• Entries provided:
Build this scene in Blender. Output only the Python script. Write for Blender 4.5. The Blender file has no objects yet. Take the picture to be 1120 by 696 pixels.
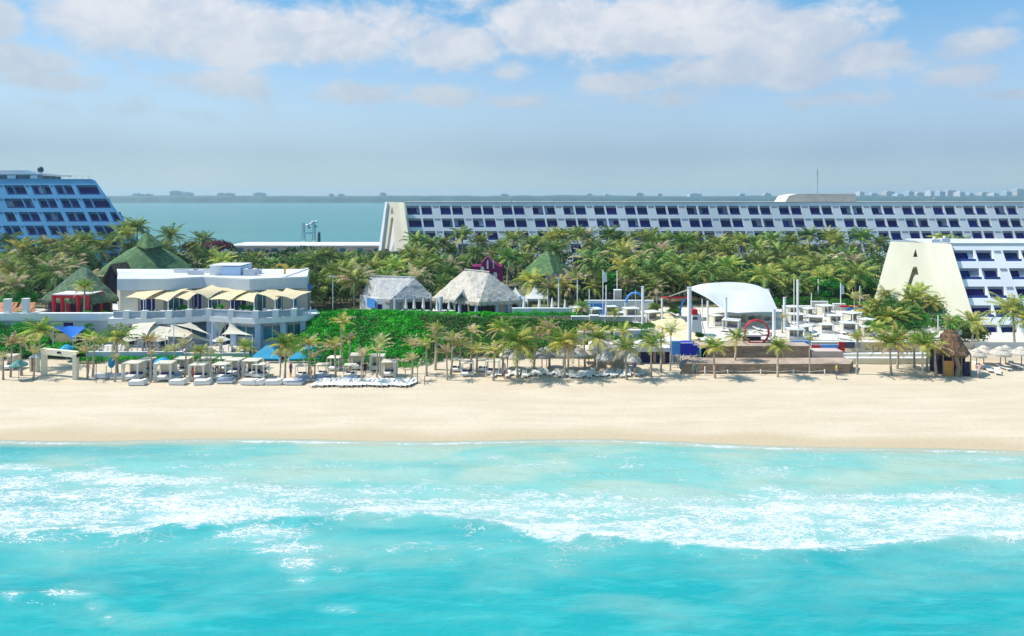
import bpy, math, random
import numpy as np
from mathutils import Vector, Matrix, noise as mnoise
R = math.radians
random.seed(11)
rng = np.random.default_rng(5)
S = bpy.context.scene
COL = S.collection
F, HC, CX, HY = 746.0, 20.0, 560.0, 216.0     # focal length in picture pixels, camera height, centre column, horizon row

def X(px, Y): return (px-CX)*Y/F
def Z(py, Y): return HC-(py-HY)*Y/F
def P(px, py, Y): return Vector((X(px, Y), Y, Z(py, Y)))

# ---------------------------------------------------------------- materials
MATS = {}
def mat(name, col, rough=.7, var=.12, scale=1.5, bump=0., bscale=8., spec=.3, metal=0., hue=None, stretch=(1,1,1), objvar=0., detail=5, trans=0., dirt=0.):
    if name in MATS: return MATS[name]
    m = bpy.data.materials.new(name); m.use_nodes = True
    nt = m.node_tree; N = nt.nodes; L = nt.links
    b = N['Principled BSDF']; out = N['Material Output']
    b.inputs['Roughness'].default_value = rough
    b.inputs['Specular IOR Level'].default_value = spec
    b.inputs['Metallic'].default_value = metal
    tc = N.new('ShaderNodeTexCoord'); mp = N.new('ShaderNodeMapping'); mp.inputs['Scale'].default_value = stretch
    L.new(tc.outputs['Object'], mp.inputs['Vector'])
    nz = N.new('ShaderNodeTexNoise'); nz.inputs['Scale'].default_value = scale; nz.inputs['Detail'].default_value = detail
    L.new(mp.outputs[0], nz.inputs['Vector'])
    mr = N.new('ShaderNodeMapRange'); mr.inputs['From Min'].default_value = .3; mr.inputs['From Max'].default_value = .7
    mr.inputs['To Min'].default_value = 1-var; mr.inputs['To Max'].default_value = 1+var
    L.new(nz.outputs['Fac'], mr.inputs['Value'])
    c2 = hue if hue else tuple(min(1, c*.8) for c in col)
    mx = N.new('ShaderNodeMix'); mx.data_type = 'RGBA'
    mx.inputs['A'].default_value = (*col, 1); mx.inputs['B'].default_value = (*c2, 1)
    nz2 = N.new('ShaderNodeTexNoise'); nz2.inputs['Scale'].default_value = scale*.37; nz2.inputs['Detail'].default_value = 3
    L.new(mp.outputs[0], nz2.inputs['Vector'])
    r2 = N.new('ShaderNodeMapRange'); r2.inputs['From Min'].default_value = .38; r2.inputs['From Max'].default_value = .66
    L.new(nz2.outputs['Fac'], r2.inputs['Value'])
    L.new(r2.outputs[0], mx.inputs['Factor'])
    hs = N.new('ShaderNodeHueSaturation')
    L.new(mx.outputs['Result'], hs.inputs['Color'])
    if objvar:
        oi = N.new('ShaderNodeObjectInfo')
        o1 = N.new('ShaderNodeMapRange'); o1.inputs['To Min'].default_value = .5-objvar*.12; o1.inputs['To Max'].default_value = .5+objvar*.12
        L.new(oi.outputs['Random'], o1.inputs['Value']); L.new(o1.outputs[0], hs.inputs['Hue'])
        mm = N.new('ShaderNodeMath'); mm.operation = 'MULTIPLY'
        o2 = N.new('ShaderNodeMapRange'); o2.inputs['To Min'].default_value = 1-objvar; o2.inputs['To Max'].default_value = 1+objvar
        sn = N.new('ShaderNodeMath'); sn.operation = 'FRACT'; s7 = N.new('ShaderNodeMath'); s7.operation = 'MULTIPLY'; s7.inputs[1].default_value = 7.31
        L.new(oi.outputs['Random'], s7.inputs[0]); L.new(s7.outputs[0], sn.inputs[0]); L.new(sn.outputs[0], o2.inputs['Value'])
        L.new(mr.outputs[0], mm.inputs[0]); L.new(o2.outputs[0], mm.inputs[1]); L.new(mm.outputs[0], hs.inputs['Value'])
    else:
        L.new(mr.outputs[0], hs.inputs['Value'])
    L.new(hs.outputs[0], b.inputs['Base Color'])
    if bump:
        nb = N.new('ShaderNodeTexNoise'); nb.inputs['Scale'].default_value = bscale; nb.inputs['Detail'].default_value = 6
        L.new(mp.outputs[0], nb.inputs['Vector'])
        bp = N.new('ShaderNodeBump'); bp.inputs['Strength'].default_value = min(1, bump); bp.inputs['Distance'].default_value = .05
        L.new(nb.outputs['Fac'], bp.inputs['Height']); L.new(bp.outputs[0], b.inputs['Normal'])
    if trans:
        tr = N.new('ShaderNodeBsdfTranslucent'); L.new(hs.outputs[0], tr.inputs['Color'])
        ms = N.new('ShaderNodeMixShader'); ms.inputs[0].default_value = trans
        L.new(b.outputs[0], ms.inputs[1]); L.new(tr.outputs[0], ms.inputs[2]); L.new(ms.outputs[0], out.inputs['Surface'])
    MATS[name] = m
    return m

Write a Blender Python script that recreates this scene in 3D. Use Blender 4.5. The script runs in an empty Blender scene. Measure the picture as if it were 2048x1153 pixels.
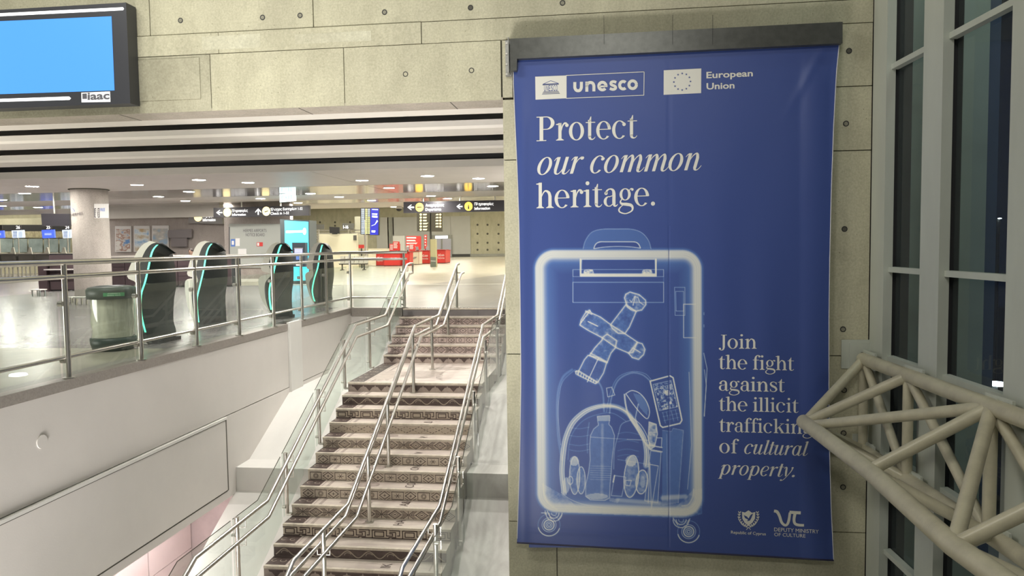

• Brief:
None of the pictures should appear; repeat the records exactly otherwise.

• Task result:
Build this scene in Blender. Output only the Python script. Write for Blender 4.5. The Blender file has no objects yet. Take the picture to be 1120 by 696 pixels.
import bpy, math, random
import numpy as np
from mathutils import Vector, Matrix, noise as mnoise
R = math.radians
random.seed(11)
rng = np.random.default_rng(5)
S = bpy.context.scene
COL = S.collection
F, HC, CX, HY = 746.0, 20.0, 560.0, 216.0     # focal length in picture pixels, camera height, centre column, horizon row

def X(px, Y): return (px-CX)*Y/F
def Z(py, Y): return HC-(py-HY)*Y/F
def P(px, py, Y): return Vector((X(px, Y), Y, Z(py, Y)))

# ---------------------------------------------------------------- materials
MATS = {}
def mat(name, col, rough=.7, var=.12, scale=1.5, bump=0., bscale=8., spec=.3, metal=0., hue=None, stretch=(1,1,1), objvar=0., detail=5, trans=0., dirt=0.):
    if name in MATS: return MATS[name]
    m = bpy.data.materials.new(name); m.use_nodes = True
    nt = m.node_tree; N = nt.nodes; L = nt.links
    b = N['Principled BSDF']; out = N['Material Output']
    b.inputs['Roughness'].default_value = rough
    b.inputs['Specular IOR Level'].default_value = spec
    b.inputs['Metallic'].default_value = metal
    tc = N.new('ShaderNodeTexCoord'); mp = N.new('ShaderNodeMapping'); mp.inputs['Scale'].default_value = stretch
    L.new(tc.outputs['Object'], mp.inputs['Vector'])
    nz = N.new('ShaderNodeTexNoise'); nz.inputs['Scale'].default_value = scale; nz.inputs['Detail'].default_value = detail
    L.new(mp.outputs[0], nz.inputs['Vector'])
    mr = N.new('ShaderNodeMapRange'); mr.inputs['From Min'].default_value = .3; mr.inputs['From Max'].default_value = .7
    mr.inputs['To Min'].default_value = 1-var; mr.inputs['To Max'].default_value = 1+var
    L.new(nz.outputs['Fac'], mr.inputs['Value'])
    c2 = hue if hue else tuple(min(1, c*.8) for c in col)
    mx = N.new('ShaderNodeMix'); mx.data_type = 'RGBA'
    mx.inputs['A'].default_value = (*col, 1); mx.inputs['B'].default_value = (*c2, 1)
    nz2 = N.new('ShaderNodeTexNoise'); nz2.inputs['Scale'].default_value = scale*.37; nz2.inputs['Detail'].default_value = 3
    L.new(mp.outputs[0], nz2.inputs['Vector'])
    r2 = N.new('ShaderNodeMapRange'); r2.inputs['From Min'].default_value = .38; r2.inputs['From Max'].default_value = .66
    L.new(nz2.outputs['Fac'], r2.inputs['Value'])
    L.new(r2.outputs[0], mx.inputs['Factor'])
    hs = N.new('ShaderNodeHueSaturation')
    L.new(mx.outputs['Result'], hs.inputs['Color'])
    if objvar:
        oi = N.new('ShaderNodeObjectInfo')
        o1 = N.new('ShaderNodeMapRange'); o1.inputs['To Min'].default_value = .5-objvar*.12; o1.inputs['To Max'].default_value = .5+objvar*.12
        L.new(oi.outputs['Random'], o1.inputs['Value']); L.new(o1.outputs[0], hs.inputs['Hue'])
        mm = N.new('ShaderNodeMath'); mm.operation = 'MULTIPLY'
        o2 = N.new('ShaderNodeMapRange'); o2.inputs['To Min'].default_value = 1-objvar; o2.inputs['To Max'].default_value = 1+objvar
        sn = N.new('ShaderNodeMath'); sn.operation = 'FRACT'; s7 = N.new('ShaderNodeMath'); s7.operation = 'MULTIPLY'; s7.inputs[1].default_value = 7.31
        L.new(oi.outputs['Random'], s7.inputs[0]); L.new(s7.outputs[0], sn.inputs[0]); L.new(sn.outputs[0], o2.inputs['Value'])
        L.new(mr.outputs[0], mm.inputs[0]); L.new(o2.outputs[0], mm.inputs[1]); L.new(mm.outputs[0], hs.inputs['Value'])
    else:
        L.new(mr.outputs[0], hs.inputs['Value'])
    L.new(hs.outputs[0], b.inputs['Base Color'])
    if bump:
        nb = N.new('ShaderNodeTexNoise'); nb.inputs['Scale'].default_value = bscale; nb.inputs['Detail'].default_value = 6
        L.new(mp.outputs[0], nb.inputs['Vector'])
        bp = N.new('ShaderNodeBump'); bp.inputs['Strength'].default_value = min(1, bump); bp.inputs['Distance'].default_value = .05
        L.new(nb.outputs['Fac'], bp.inputs['Height']); L.new(bp.outputs[0], b.inputs['Normal'])
    if trans:
        tr = N.new('ShaderNodeBsdfTranslucent'); L.new(hs.outputs[0], tr.inputs['Color'])
        ms = N.new('ShaderNodeMixShader'); ms.inputs[0].default_value = trans
        L.new(b.outputs[0], ms.inputs[1]); L.new(tr.outputs[0], ms.inputs[2]); L.new(ms.outputs[0], out.inputs['Surface'])
    MATS[name] = m
    return m

Write a Blender Python script that recreates this scene in 3D. Use Blender 4.5. The script runs in an empty Blender scene. Measure the picture as if it were 2048x1153 pixels.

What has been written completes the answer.